Gürsel TEKİN, Zeki ŞEN, Erkan NARSAP
CUMHURİYET HALK PARTİSİ İstanbul İl Geçiçi Kurulu
Öte yandan Gürsel Tekin, suç dyurusu öncesi makamının kapılarını Takvim.com.tr'ye açmış, Aziz İhsan Aktaş iddianamesinde rüşvet aldığı belirtilen CHP Genel Başkan Yardımcıları Burhanettin Bulut ve Özgür Karabat'ın üyeliklerinin askıya alınması gerektiğini belirtmişti.
İşte Tekin'in Takvim'in sorularına verdiği yanıtlar:
- Aziz İhsan Aktaş iddianamesi çıktı. Belediyeleri saran ihale ve yolsuzluk iddianamede yer aldı. Bir CHP genel başkan yardımcısının 5 milyon TL rüşvet aldığı, bir başka CHP genel başkan yardımcısının 1 milyon dolar rüşvet aldığı mahkeme kayıtlarına geçti. İBB iddianamesinin de eli kulağında. Bu süreci nasıl değerlendirmek istersiniz bir CHP'li olarak?
Gürsel Tekin: Tabii bunlar hepsi iddia. Ama şunu da hatırlatmak istiyorum. Cumhuriyet Halk Partisi'nin geleneğinde benzer olaylar yaşandığı zaman muhakkak genel merkez ismi zikredilen arkadaşlarımızla ilgili üyelikleri askıya alırlardı.
En azından partinin kurumsal kimliğini muhafaza etmek adına, açısından.
"YOLSUZLUKLAR, PARA MESELELERİ CHP'DE KABUL EDİLEMEZ"
- İki gün önce Cumhuriyetimizin 102. yılını geride bıraktık. "Cumhuriyet'i kuran parti" olarak CHP bugün şaibe, yolsuzluk, rüşvetle anılıyor ve mahkeme koridorlarında tartışılıyor. Dahası devam eden casusluk soruşturmasında geçen biliyorsunuz belli gözaltılar oldu. Soruşturma derinleşti. Ajanların CHP'ye yön verdiği tartışılıyor, iddianamede yer alıyor. Bu tabloya ilişkin ne derseniz?

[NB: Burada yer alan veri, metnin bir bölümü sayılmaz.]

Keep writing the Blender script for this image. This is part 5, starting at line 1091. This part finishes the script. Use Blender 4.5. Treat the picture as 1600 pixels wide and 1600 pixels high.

Gürsel Tekin: Cumhuriyet Halk Partisi'nde bir ajanlık müessesesinin olması mümkün değildir öncelikle bunu söyleyeyim. Olumsuzluklar olmaz mı? Her partide olduğu gibi olabilir. Ama seçim ilişkisi mi, nedir? Bunu tam bilmediğimiz için önümüzdeki günlerde tabii bu ortaya çıkacaktır. Şimdi yolsuzluk ya da usulsüzlük meselesine gelince, Türkiye'de bugüne kadar yani Cumhuriyet'in kuruluşu siyasi partilerin, çok partili sisteme geçtiğimiz tarihten itibaren 500'ün üstünde siyasi parti kurulmuştur. Yaşamını sürdüren, aralıksız sürdüren tek parti Cumhuriyet Halk Partisi'dir. Ama yolsuzluk gibi, para gibi meseleleri asla Cumhuriyet Halk Partisi kabul etmesi mümkün değildir.